When the deal is signed you can go back to being a patriotic employee and giving them 110% effort, but until this conflict of interest is resolved, they only get 100% of your effort.

This does seem quite childish and inefficient does it not? So why do both sides go through this one might ask. Of course it all comes down to money. Forgetting the huge cost of benefits and the impact of a scheduling change that might lead to just one extra day off per man, per year; let's just look at salary. Multiply the number of pilots by your estimate of the average income with overtime. Now what is just 1% of that? Answer: Millions and millions of dollars. So the company is very motivated to wrestle over the last quarter point. They are also very motivated to DELAY as long as feasible. Let's say you have an adjustable rate mortgage and rates go up 2%. Your banker calls up and says your $1500 payment is going up to $2100, but because he likes you, you have the option of delaying the increase for 2 years with no penalty...are you interested?

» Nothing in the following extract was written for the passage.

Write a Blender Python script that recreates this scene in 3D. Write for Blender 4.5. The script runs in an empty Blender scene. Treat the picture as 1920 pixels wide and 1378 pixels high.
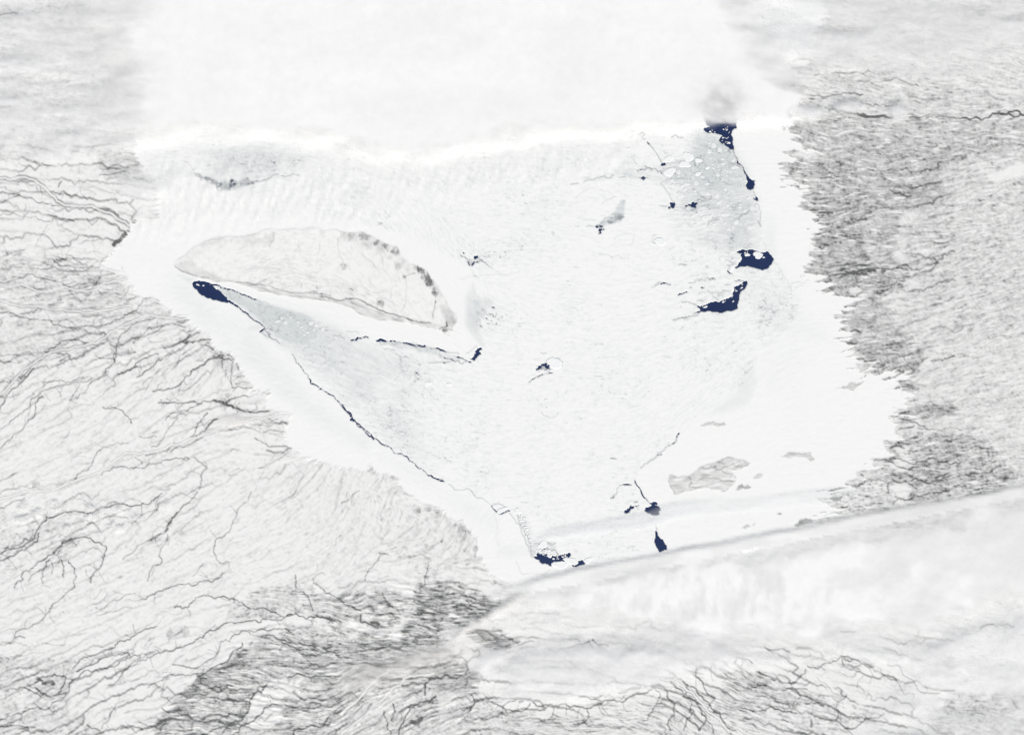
import bpy, math, random
import numpy as np

# ------------------------------------------------------------------ camera, sky, sun, exposure
scene = bpy.context.scene
col = scene.collection
U = 0.01                       # one scene unit = about 29 km of the real bay (0.01 unit = 290 m)
ALT = 53.33                    # satellite height above the bay in scene units
cam_data = bpy.data.cameras.new('satellite_camera')
cam_data.sensor_width = 36.0
cam_data.lens = 100.0
cam_data.clip_start = 0.5
cam_data.clip_end = 2000.0
cam = bpy.data.objects.new('satellite_camera', cam_data)
cam.location = (0, 0, ALT)
col.objects.link(cam)
scene.camera = cam

SUN_EL, SUN_AZ = math.radians(36), math.radians(158)      # azimuth clockwise from north (+Y)
world = bpy.data.worlds.new('World'); scene.world = world
world.use_nodes = True
wn = world.node_tree.nodes; wl = world.node_tree.links
bg = wn.get('Background')
sky = wn.new('ShaderNodeTexSky'); sky.sky_type = 'NISHITA'; sky.sun_disc = False
sky.sun_elevation = SUN_EL; sky.sun_rotation = SUN_AZ
wl.new(sky.outputs[0], bg.inputs[0]); bg.inputs[1].default_value = 0.05
sun_data = bpy.data.lights.new('sun', 'SUN')
sun_data.energy = 4.9; sun_data.angle = math.radians(0.5); sun_data.color = (1.0, 0.965, 0.905)
sun = bpy.data.objects.new('sun', sun_data)
sun.rotation_euler = (math.pi / 2 - SUN_EL, 0, math.pi - SUN_AZ)
sun.location = (5, -15, 20)
col.objects.link(sun)
scene.view_settings.view_transform = 'Standard'
scene.view_settings.look = 'None'
scene.view_settings.gamma = 1.0
scene.view_settings.use_curve_mapping = False
scene.view_settings.exposure = 0.0
scene.cycles.transparent_max_bounces = 24
scene.cycles.diffuse_bounces = 6
scene.cycles.transmission_bounces = 8
scene.cycles.max_bounces = 10

rng = np.random.default_rng(11)
random.seed(11)

# ------------------------------------------------------------------ number helpers
TAB = np.random.default_rng(3).random((512, 512)).astype(np.float32)

def vnoise(x, y, seed=0):
    xi = np.floor(x).astype(np.int32); yi = np.floor(y).astype(np.int32)
    fx = (x - xi).astype(np.float32); fy = (y - yi).astype(np.float32)
    fx = fx * fx * fx * (fx * (fx * 6 - 15) + 10); fy = fy * fy * fy * (fy * (fy * 6 - 15) + 10)
    xi = xi + seed * 37; yi = yi + seed * 91
    x0 = xi & 511; x1 = (xi + 1) & 511; y0 = yi & 511; y1 = (yi + 1) & 511
    a = TAB[y0, x0]; b = TAB[y0, x1]; c = TAB[y1, x0]; d = TAB[y1, x1]
    return (a + (b - a) * fx) * (1 - fy) + (c + (d - c) * fx) * fy

def fbm(x, y, octv=4, seed=0, gain=0.55):
    s = 0; a = 1.0; t = 0
    for o in range(octv):
        s = s + a * (vnoise(x, y, seed + o * 7) - 0.5); t += a
        a *= gain; x = x * 2.03 + 17.1; y = y * 2.03 + 9.7
    return (s / t * 2.6).astype(np.float32)          # roughly -1..1

def rot(x, y, deg):
    c, s = math.cos(math.radians(deg)), math.sin(math.radians(deg))
    return x * c + y * s, -x * s + y * c               # along, across

def sstep(a, b, v):
    t = np.clip((v - a) / (b - a), 0, 1)
    return t * t * (3 - 2 * t)

class Grid:
    def __init__(g, step, x0=-130., y0=-90., x1=2050., y1=1470.):
        g.s = step; g.x0 = x0; g.y0 = y0
        g.nx = int((x1 - x0) / step) + 1; g.ny = int((y1 - y0) / step) + 1
        g.xs = (x0 + step * np.arange(g.nx)).astype(np.float32)
        g.ys = (y0 + step * np.arange(g.ny)).astype(np.float32)
        g.X, g.Y = np.meshgrid(g.xs, g.ys)
    def win(g, xa, ya, xb, yb):
        i0 = max(0, int((xa - g.x0) / g.s)); i1 = min(g.nx, int((xb - g.x0) / g.s) + 2)
        j0 = max(0, int((ya - g.y0) / g.s)); j1 = min(g.ny, int((yb - g.y0) / g.s) + 2)
        return i0, i1, j0, j1
    def dist(g, pts, pad, closed=False):
        d = np.full((g.ny, g.nx), pad, np.float32)
        n = len(pts)
        for k in range(n if closed else n - 1):
            ax, ay = pts[k]; bx, by = pts[(k + 1) % n]
            i0, i1, j0, j1 = g.win(min(ax, bx) - pad, min(ay, by) - pad, max(ax, bx) + pad, max(ay, by) + pad)
            if i1 <= i0 or j1 <= j0: continue
            X = g.X[j0:j1, i0:i1]; Y = g.Y[j0:j1, i0:i1]
            dx, dy = bx - ax, by - ay
            L = dx * dx + dy * dy + 1e-9
            t = np.clip(((X - ax) * dx + (Y - ay) * dy) / L, 0, 1)
            q = np.sqrt((X - ax - t * dx) ** 2 + (Y - ay - t * dy) ** 2)
            np.minimum(d[j0:j1, i0:i1], q, out=d[j0:j1, i0:i1])
        return d
    def inside(g, pts):
        m = np.zeros((g.ny, g.nx), bool)
        n = len(pts)
        for k in range(n):
            ax, ay = pts[k]; bx, by = pts[(k + 1) % n]
            if ay == by: continue
            lo, hi = min(ay, by), max(ay, by)
            rows = np.nonzero((g.ys >= lo) & (g.ys < hi))[0]
            if not len(rows): continue
            xi = ax + (g.ys[rows] - ay) / (by - ay) * (bx - ax)
            m[rows[0]:rows[-1] + 1] ^= g.xs[None, :] > xi[:, None]
        return m
    def sdf(g, pts, pad=40):
        d = g.dist(pts, pad, True)
        return np.where(g.inside(pts), d, -d)
    def soft(g, pts, blur):
        return sstep(-blur, blur, g.sdf(pts, blur + 2))

def jag(pts, amp, seg=7., seed=0, closed=False):
    r = random.Random(seed * 7919 + len(pts))
    out = []
    n = len(pts)
    for k in range(n if closed else n - 1):
        a = pts[k]; b = pts[(k + 1) % n]
        def rec(a, b, am):
            L = math.hypot(b[0] - a[0], b[1] - a[1])
            if L < seg: return [a]
            o = r.gauss(0, 1) * am * L
            m = ((a[0] + b[0]) / 2 - (b[1] - a[1]) / L * o, (a[1] + b[1]) / 2 + (b[0] - a[0]) / L * o)
            return rec(a, m, am) + rec(m, b, am)
        out += rec(a, b, amp)
    if not closed: out.append(pts[-1])
    return out

TILE = {'A': (0, 0, 2.995), 'B': (640, 0, 2.995), 'C': (1280, 0, 2.995), 'D': (0, 460, 2.995), 'E': (640, 460, 2.995),
        'F': (1280, 460, 2.995), 'G': (0, 918, 2.995), 'H': (640, 918, 2.995), 'I': (1280, 918, 2.995),
        'a': (1160, 200, 5.99), 'b': (1200, 400, 5.99), 'c': (300, 400, 5.99), 'd': (600, 420, 5.99), 'e': (600, 560, 5.99),
        'f': (860, 900, 4.562), 'g': (1040, 300, 8.0), 'h': (1140, 780, 5.99), 'i': (1440, 120, 5.99), 'j': (1440, 350, 5.99),
        'k': (1480, 560, 5.99), 'l': (1480, 760, 5.99), 'm': (180, 280, 5.99), 'n': (380, 640, 5.99), 'o': (640, 860, 5.99),
        'p': (620, 1060, 5.99), 'P': (0, 0, 1.0)}
def tp(t, s):
    ox, oy, k = TILE[t]
    v = [float(q) for q in s.replace(',', ' ').split()]
    return [(ox + v[i] / k, oy + v[i + 1] / k) for i in range(0, len(v), 2)]

G = Grid(1.7)
X, Y, NX, NY = G.X, G.Y, G.nx, G.ny
Z0 = np.zeros((NY, NX), np.float32)

# ------------------------------------------------------------------ grain of the land and the ice (streaks along the drainage and the wind)
DIRS = [(100,60,10),(150,130,-5),(100,250,5),(150,320,3),(100,420,10),(100,500,-10),(200,480,20),(200,560,5),(60,640,-5),
 (130,700,-25),(250,620,-20),(330,680,-30),(430,690,-50),(400,760,-20),(480,790,5),(500,830,12),(60,780,-35),(200,800,-40),
 (300,850,-25),(150,920,-20),(500,900,-45),(650,920,-70),(750,980,-75),(850,1010,-70),(60,1000,-25),(300,1000,-35),(450,1050,-30),
 (650,1060,-45),(800,1070,-20),(100,1150,-25),(300,1150,-25),(470,1130,-15),(560,1170,15),(200,1250,-25),(330,1250,-30),(390,1300,12),(480,1280,12),
 (560,1240,12),(620,1180,15),(780,1130,12),(880,1120,12),(720,1220,5),(800,1240,-5),(680,1310,-35),(760,1320,-40),(900,1250,-10),
 (1000,1330,5),(1150,1340,10),(1400,1300,20),(1340,1340,40),(1600,1280,20),(1800,1240,5),
 (1550,180,8),(1700,170,10),(1880,150,12),(1600,250,3),(1800,250,0),(1550,320,5),(1700,330,0),(1850,330,-10),(1600,420,0),(1700,420,-5),
 (1850,420,-10),(1600,500,-5),(1750,500,-16),(1880,520,-18),(1650,600,-10),(1800,600,-18),(1700,680,-18),(1850,700,-15),(1750,760,-12),
 (1850,780,-10),(1700,830,12),(1780,860,-12),(1880,880,-8),(1600,920,0),
 (600,480,10),(700,520,60),(800,560,75),(450,500,-20),(700,590,18),
 (1000,500,3),(1000,800,-3),(1300,350,5),(1300,600,-12),(1350,700,-40),(500,640,35),(700,760,20),(800,950,20)]
cg = Grid(17.)
vx = 0; vy = 0; wt = 0
wx = cg.X + 40 * fbm(cg.X / 150, cg.Y / 150, 2, 61); wy = cg.Y + 40 * fbm(cg.X / 150, cg.Y / 150, 2, 67)
for (px, py, a) in DIRS:
    w = 1 / (((wx - px) ** 2 + (wy - py) ** 2) + 900) ** 1.6
    vx = vx + w * math.cos(math.radians(2 * a)); vy = vy + w * math.sin(math.radians(2 * a)); wt = wt + w
ANG = 0.5 * np.arctan2(vy, vx)
ci = np.clip(np.rint((X - cg.x0) / 17.).astype(int), 0, cg.nx - 1); cj = np.clip(np.rint((Y - cg.y0) / 17.).astype(int), 0, cg.ny - 1)
def upsample(f):
    fx = np.clip((X - cg.x0) / 17., 0, cg.nx - 1.001); fy = np.clip((Y - cg.y0) / 17., 0, cg.ny - 1.001)
    i = fx.astype(int); j = fy.astype(int); u = fx - i; v = fy - j
    return (f[j, i] * (1 - u) + f[j, i + 1] * u) * (1 - v) + (f[j + 1, i] * (1 - u) + f[j + 1, i + 1] * u) * v
c2 = upsample(np.cos(2 * ANG)); s2 = upsample(np.sin(2 * ANG))
ANG = 0.5 * np.arctan2(s2, c2) + 0.45 * fbm(X / 20, Y / 20, 4, 5)
DX = np.cos(ANG).astype(np.float32); DY = np.sin(ANG).astype(np.float32)
del c2, s2, ci, cj

def blur1(f, n=1):
    for _ in range(n):
        f = (f + np.roll(f, 1, 0) + np.roll(f, -1, 0)) / 3
        f = (f + np.roll(f, 1, 1) + np.roll(f, -1, 1)) / 3
    return f
def lic(src, L):
    jj, ii = np.mgrid[0:NY, 0:NX].astype(np.float32)
    acc = src.copy()
    for sg in (1, -1):
        px = ii.copy(); py = jj.copy(); ux = DX * sg; uy = DY * sg
        for k in range(L):
            px += ux; py += uy
            pi = np.clip(np.rint(px), 0, NX - 1).astype(np.int32); pj = np.clip(np.rint(py), 0, NY - 1).astype(np.int32)
            acc += src[pj, pi] * (1 - k / (L + 1.0))
            nx_, ny_ = DX[pj, pi], DY[pj, pi]
            fl = np.sign(nx_ * ux + ny_ * uy) + 1e-6
            ux = nx_ * np.sign(fl); uy = ny_ * np.sign(fl)
    acc = 1.9 * acc - .9 * blur1(acc, 2)                 # crisp edges to the streaks
    acc -= acc.mean(); acc /= acc.std()
    return acc
wn0 = rng.standard_normal((NY, NX)).astype(np.float32)
SPK = blur1(wn0, 1); SPK /= SPK.std()
P1 = lic(wn0, 5)                                        # fine streaks
wn1 = blur1(rng.standard_normal((NY, NX)).astype(np.float32), 1)
P2 = lic(wn1 / wn1.std(), 6)                           # medium streaks
wn2 = blur1(rng.standard_normal((NY, NX)).astype(np.float32), 3)
P3 = lic(wn2 / wn2.std(), 16)                           # coarse bands
wn3 = blur1(rng.standard_normal((NY, NX)).astype(np.float32), 7)
P4 = lic(wn3 / wn3.std(), 34)
wn4 = blur1(rng.standard_normal((NY, NX)).astype(np.float32), 2)
P5 = lic(wn4 / wn4.std(), 22)
N1 = fbm(X / 60, Y / 60, 5, 21); N2 = fbm(X / 14, Y / 14, 3, 31); N3 = fbm(X / 200, Y / 200, 4, 41)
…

Just as every percentage point is huge to the company, it is just as important to you. You might say 1% of $150,000 is $1500. And that divided by 26 is only $58 per paycheck...Whoopty-Do. But wait a minute, you just figured the numbers backward, not going forward. The company WILL desperately try to get you to sign off on a "signing bonus" instead of a "retro pay." They may even offer a signing bonus that is equal or higher than retro pay. What's the difference right? Let's just get a deal done.

But wait a minute you are about to make a $200,000+ dollar mistake. If you are moderately skilled with a spreadsheet, take your current FO pay rates and look back to your contract’s amendable date, add 4 or 5% pay raises per year. Now project forward for the remaining 20-25 years of your career using today's rates versus the retro'd rates with a 4-5% annual escalator. Don't forget to incorporate your upgrade at some point. If you add the difference of the two columns over your career, you will find accepting a signing bonus instead of retro pay just cost you $100,000 to $300,000 depending on pay rates, age and upgrade time.

Do your part to get negotiations over as quickly as possible, so you and the company can get back to working together.